• Set exercise: Work through the listing below and count the lines that hold "from". Answer with the number alone.

• Data lines:
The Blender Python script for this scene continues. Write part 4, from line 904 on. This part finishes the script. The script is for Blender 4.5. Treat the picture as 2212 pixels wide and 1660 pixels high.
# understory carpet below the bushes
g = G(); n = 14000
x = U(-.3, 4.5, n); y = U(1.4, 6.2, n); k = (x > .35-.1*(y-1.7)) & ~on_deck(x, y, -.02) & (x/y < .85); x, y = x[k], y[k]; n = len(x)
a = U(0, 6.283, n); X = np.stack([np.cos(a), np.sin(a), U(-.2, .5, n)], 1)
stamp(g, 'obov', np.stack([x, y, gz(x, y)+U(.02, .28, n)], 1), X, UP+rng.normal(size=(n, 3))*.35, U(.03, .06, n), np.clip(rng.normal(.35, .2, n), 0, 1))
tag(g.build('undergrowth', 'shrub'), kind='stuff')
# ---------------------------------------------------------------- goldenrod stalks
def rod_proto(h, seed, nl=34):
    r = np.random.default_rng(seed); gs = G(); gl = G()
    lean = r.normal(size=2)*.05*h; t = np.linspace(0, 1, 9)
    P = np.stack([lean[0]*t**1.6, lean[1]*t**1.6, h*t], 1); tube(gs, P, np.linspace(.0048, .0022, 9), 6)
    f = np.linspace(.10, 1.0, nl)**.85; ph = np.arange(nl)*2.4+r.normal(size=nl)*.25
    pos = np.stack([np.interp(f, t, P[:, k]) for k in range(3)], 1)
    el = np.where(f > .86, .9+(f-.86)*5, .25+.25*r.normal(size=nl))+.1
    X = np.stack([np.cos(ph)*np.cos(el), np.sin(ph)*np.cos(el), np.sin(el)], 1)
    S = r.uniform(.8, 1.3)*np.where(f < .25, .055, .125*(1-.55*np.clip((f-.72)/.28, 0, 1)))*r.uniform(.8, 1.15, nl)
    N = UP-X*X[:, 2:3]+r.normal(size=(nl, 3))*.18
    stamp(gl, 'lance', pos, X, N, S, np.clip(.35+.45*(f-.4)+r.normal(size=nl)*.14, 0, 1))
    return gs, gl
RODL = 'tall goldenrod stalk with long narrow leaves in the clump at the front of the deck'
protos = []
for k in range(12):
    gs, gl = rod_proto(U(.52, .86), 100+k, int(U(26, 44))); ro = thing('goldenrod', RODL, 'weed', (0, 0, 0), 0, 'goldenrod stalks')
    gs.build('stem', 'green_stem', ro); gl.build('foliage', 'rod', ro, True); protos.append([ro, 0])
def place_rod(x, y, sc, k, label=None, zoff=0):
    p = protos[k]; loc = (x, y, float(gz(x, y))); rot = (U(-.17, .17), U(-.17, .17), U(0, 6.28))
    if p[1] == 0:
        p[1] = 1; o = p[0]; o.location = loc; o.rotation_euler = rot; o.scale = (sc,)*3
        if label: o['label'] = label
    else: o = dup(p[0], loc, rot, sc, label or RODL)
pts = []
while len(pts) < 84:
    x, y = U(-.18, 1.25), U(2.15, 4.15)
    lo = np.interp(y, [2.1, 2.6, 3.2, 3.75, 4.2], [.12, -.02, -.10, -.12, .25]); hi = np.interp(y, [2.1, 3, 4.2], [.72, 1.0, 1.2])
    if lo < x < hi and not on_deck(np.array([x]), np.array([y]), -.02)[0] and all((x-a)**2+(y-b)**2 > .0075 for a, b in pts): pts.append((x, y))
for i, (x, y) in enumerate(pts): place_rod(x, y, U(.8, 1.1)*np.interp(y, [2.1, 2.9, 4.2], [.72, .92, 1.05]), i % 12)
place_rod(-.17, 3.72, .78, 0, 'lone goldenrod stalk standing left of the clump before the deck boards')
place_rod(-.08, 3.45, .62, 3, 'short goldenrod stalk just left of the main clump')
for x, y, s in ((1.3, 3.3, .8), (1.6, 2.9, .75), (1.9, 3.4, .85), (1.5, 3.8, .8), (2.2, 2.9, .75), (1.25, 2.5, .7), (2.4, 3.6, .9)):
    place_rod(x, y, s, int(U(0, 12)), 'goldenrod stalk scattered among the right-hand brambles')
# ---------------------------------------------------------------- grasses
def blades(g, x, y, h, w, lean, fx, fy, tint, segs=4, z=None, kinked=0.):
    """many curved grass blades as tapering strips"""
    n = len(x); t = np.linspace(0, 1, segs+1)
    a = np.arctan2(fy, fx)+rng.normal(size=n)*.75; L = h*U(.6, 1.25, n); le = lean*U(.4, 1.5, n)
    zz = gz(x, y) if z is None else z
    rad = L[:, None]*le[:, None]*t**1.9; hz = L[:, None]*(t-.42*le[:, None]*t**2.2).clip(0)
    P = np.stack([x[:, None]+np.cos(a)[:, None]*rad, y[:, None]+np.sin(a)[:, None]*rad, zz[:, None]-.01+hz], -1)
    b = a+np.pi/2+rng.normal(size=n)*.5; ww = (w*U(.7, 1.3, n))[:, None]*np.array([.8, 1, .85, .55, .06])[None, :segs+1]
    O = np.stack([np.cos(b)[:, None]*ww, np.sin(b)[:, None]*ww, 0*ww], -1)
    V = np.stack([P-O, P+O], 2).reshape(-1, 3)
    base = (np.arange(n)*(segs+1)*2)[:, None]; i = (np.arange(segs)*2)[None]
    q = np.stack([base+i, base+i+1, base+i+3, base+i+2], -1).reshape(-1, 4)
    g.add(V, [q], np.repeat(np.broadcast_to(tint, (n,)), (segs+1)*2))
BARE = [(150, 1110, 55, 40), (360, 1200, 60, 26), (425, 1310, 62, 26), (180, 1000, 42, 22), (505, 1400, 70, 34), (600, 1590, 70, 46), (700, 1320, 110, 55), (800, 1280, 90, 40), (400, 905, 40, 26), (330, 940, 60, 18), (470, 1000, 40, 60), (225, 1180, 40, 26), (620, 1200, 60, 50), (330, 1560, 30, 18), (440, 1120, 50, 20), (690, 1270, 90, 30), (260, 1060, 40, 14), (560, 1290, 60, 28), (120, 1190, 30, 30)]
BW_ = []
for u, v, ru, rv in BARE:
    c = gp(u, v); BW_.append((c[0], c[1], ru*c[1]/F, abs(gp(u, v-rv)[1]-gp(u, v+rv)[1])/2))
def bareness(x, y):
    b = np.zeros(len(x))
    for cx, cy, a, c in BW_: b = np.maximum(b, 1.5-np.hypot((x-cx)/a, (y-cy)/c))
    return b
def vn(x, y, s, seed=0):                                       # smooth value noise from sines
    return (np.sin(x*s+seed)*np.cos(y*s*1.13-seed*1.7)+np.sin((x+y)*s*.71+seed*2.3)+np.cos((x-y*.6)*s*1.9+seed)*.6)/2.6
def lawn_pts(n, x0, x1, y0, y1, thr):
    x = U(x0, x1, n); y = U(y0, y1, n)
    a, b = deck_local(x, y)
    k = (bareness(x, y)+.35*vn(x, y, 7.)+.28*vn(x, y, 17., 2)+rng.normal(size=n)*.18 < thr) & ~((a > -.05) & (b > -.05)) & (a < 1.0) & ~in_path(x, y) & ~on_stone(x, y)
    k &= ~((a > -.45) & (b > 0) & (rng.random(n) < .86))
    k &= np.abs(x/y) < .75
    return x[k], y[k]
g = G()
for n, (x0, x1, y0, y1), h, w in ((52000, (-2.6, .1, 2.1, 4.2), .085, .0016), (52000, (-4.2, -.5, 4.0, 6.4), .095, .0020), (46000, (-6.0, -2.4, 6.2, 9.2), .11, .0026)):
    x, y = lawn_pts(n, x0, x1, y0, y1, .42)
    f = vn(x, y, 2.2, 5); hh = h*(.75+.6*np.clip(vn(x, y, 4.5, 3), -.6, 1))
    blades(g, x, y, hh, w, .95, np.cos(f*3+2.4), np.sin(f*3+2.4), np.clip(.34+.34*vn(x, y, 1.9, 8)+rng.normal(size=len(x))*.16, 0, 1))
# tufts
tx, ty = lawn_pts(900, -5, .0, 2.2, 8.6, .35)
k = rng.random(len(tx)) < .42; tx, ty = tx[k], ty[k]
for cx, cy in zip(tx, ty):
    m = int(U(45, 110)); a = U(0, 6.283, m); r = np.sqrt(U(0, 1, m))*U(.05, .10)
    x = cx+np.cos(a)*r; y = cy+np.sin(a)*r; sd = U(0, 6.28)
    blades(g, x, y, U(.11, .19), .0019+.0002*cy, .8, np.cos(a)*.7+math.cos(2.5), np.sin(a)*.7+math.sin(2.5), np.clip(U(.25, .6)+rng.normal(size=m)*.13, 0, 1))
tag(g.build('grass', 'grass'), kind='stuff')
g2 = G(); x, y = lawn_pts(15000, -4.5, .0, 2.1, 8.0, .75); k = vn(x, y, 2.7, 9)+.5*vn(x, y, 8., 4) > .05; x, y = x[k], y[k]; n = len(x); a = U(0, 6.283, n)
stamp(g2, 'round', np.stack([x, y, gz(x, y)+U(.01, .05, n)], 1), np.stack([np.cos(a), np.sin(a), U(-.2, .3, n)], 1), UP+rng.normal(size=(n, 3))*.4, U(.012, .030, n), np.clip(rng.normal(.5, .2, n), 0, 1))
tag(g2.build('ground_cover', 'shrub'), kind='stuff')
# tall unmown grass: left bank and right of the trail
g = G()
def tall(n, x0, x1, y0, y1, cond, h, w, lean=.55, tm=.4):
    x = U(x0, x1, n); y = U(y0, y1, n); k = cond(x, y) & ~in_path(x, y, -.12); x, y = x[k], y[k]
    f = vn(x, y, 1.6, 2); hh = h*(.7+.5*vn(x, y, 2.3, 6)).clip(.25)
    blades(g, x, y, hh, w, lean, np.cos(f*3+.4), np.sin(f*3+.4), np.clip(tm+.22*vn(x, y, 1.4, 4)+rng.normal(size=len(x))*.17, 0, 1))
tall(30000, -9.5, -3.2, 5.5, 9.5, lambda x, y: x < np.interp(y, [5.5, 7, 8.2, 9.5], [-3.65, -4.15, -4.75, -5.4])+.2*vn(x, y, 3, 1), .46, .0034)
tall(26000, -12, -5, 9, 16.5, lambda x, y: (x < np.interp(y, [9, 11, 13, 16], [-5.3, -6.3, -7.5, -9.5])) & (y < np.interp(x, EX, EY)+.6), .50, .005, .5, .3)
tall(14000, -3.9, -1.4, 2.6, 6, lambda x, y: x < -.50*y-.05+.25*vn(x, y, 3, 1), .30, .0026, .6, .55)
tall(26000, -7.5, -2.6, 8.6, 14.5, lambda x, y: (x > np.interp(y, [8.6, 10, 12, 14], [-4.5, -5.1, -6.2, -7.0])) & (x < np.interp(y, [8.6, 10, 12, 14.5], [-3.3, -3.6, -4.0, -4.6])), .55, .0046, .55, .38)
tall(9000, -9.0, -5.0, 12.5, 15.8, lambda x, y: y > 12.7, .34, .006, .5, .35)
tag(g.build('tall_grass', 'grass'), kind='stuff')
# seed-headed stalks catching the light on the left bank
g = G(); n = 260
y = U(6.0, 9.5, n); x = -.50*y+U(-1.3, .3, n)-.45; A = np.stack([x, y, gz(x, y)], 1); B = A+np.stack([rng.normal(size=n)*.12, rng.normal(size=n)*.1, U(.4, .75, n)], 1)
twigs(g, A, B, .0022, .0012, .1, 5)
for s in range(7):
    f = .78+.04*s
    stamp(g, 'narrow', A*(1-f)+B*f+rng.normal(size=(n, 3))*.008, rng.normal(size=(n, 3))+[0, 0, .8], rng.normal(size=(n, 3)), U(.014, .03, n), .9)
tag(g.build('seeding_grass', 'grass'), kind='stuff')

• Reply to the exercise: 2